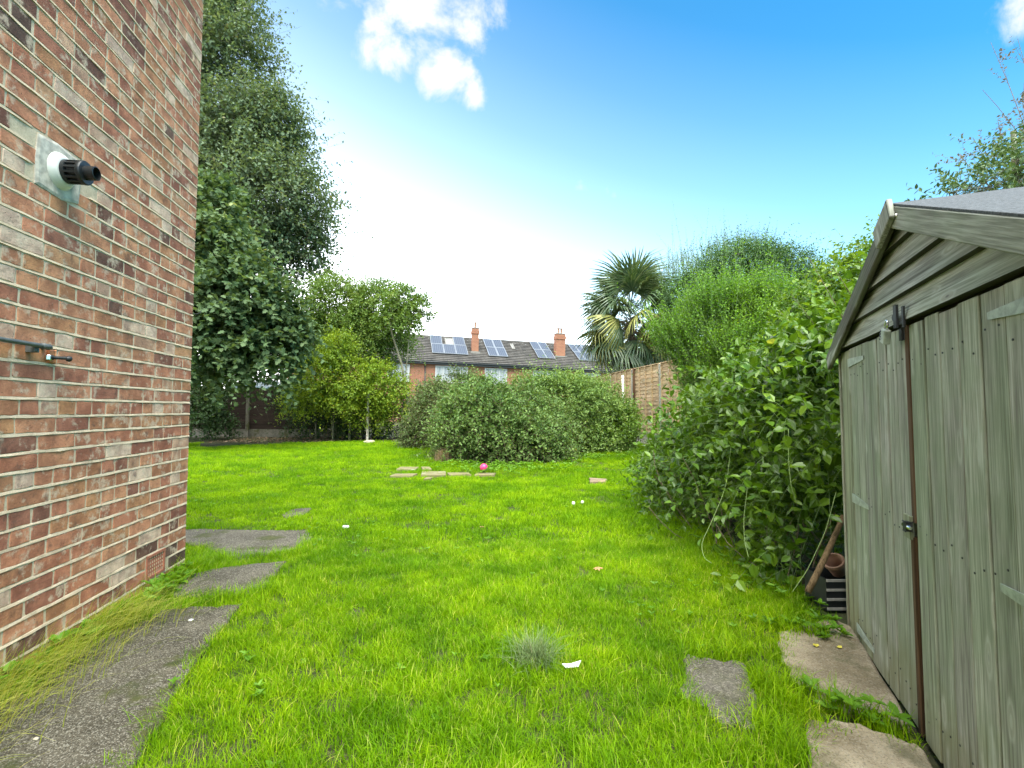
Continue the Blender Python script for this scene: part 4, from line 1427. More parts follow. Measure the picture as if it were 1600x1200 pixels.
# --- palm behind the fence
rng = np.random.default_rng(71)
PC = P(985, 500, 17.5)
palm = thing('palm_tree', (PC[0], PC[1], float(gz(PC[0], PC[1]))), 'shaggy fan palm with yellowing lower fronds behind the wooden fence', 'palm tree')
tr = curve((PC[0] + .1, PC[1], .0), (PC[0], PC[1], PC[2] - .1), (.06, 0, 0), 14)
V, F = tube_np(tr, .13 + .02 * np.sin(np.arange(14) * 2.1), 10)
part('trunk', V, F, M_BARK, palm, None, True)
acc = Acc()
for q in range(420):   # fibrous coat and dead leaf bases
    z = rng.uniform(PC[2] - 1.5, PC[2] + .1); th = rng.uniform(0, 6.28)
    p = np.array([PC[0], PC[1], z]) + np.array([math.cos(th), math.sin(th), 0]) * .13
    V, F = tube_np([p, p + np.array([math.cos(th) * rng.uniform(.1, .28), math.sin(th) * .2, rng.uniform(-.35, .1)])], [.016, .003], 3, False)
    acc.add(V, F)
acc.part('fibre_coat', simple('palm_fibre', (.10, .075, .05), .95, 0, .3, 20), palm)
LM_PALM = leafmat('palm_frond', (.022, .050, .018), (.055, .100, .038), (.15, .19, .10), None, .25, .38, .6)
LM_PALMY = leafmat('palm_frond_yellow', (.08, .11, .025), (.22, .235, .055), (.40, .38, .12), None, .3, .45, .5)


def frond_mesh(mat, seed, fold):
    """stalk along +X then a fan of stiff leaflets drooping at the tips"""
    r = np.random.default_rng(seed)
    acc = Acc()
    V, F = tube_np([(0, 0, 0), (.35, 0, .03), (.70, 0, .0)], [.013, .010, .008], 5)
    acc.add(V, F, .5)
    n = 30
    for k in range(n):
        a = R(-112 + 224 * k / (n - 1)) + r.normal(0, .02)
        L = (.72 - .14 * abs(a)) * r.uniform(.92, 1.05)
        dx, dy = math.cos(a), math.sin(a)
        w = .021
        px_, py_ = -dy, dx
        dz = -fold * abs(math.sin(a)) * .5
        rows = []
        for f, ww in ((0.02, .3), (.45, 1.0), (.75, .8), (1.0, .08)):
            drop = dz * f - (.34 + .2 * r.random()) * max(0, f - .45) ** 2 * 2.2
            c = np.array([.70 + dx * L * f, dy * L * f, drop])
            rows += [c + np.array([px_, py_, .3]) * w * ww, c, c - np.array([px_, py_, -.3]) * w * ww]
        q = []
        for j in range(3):
            for s_ in (0, 1):
                q.append([3 * j + s_, 3 * j + s_ + 1, 3 * j + s_ + 4, 3 * j + s_ + 3])
        acc.add(np.array(rows), [np.array(q)], np.clip(r.normal(.5, .16), 0, .93))
    return mesh_np('frond', np.concatenate(acc.V), [np.concatenate(f) for f in acc.F.values()], mat, {'tone': np.concatenate(acc.A)})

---

Written instruction:
Reproduce each line of the material containing the word "part".

Solution to this task:
Continue the Blender Python script for this scene: part 4, from line 1427. More parts follow. Measure the picture as if it were 1600x1200 pixels.
part('trunk', V, F, M_BARK, palm, None, True)
acc.part('fibre_coat', simple('palm_fibre', (.10, .075, .05), .95, 0, .3, 20), palm)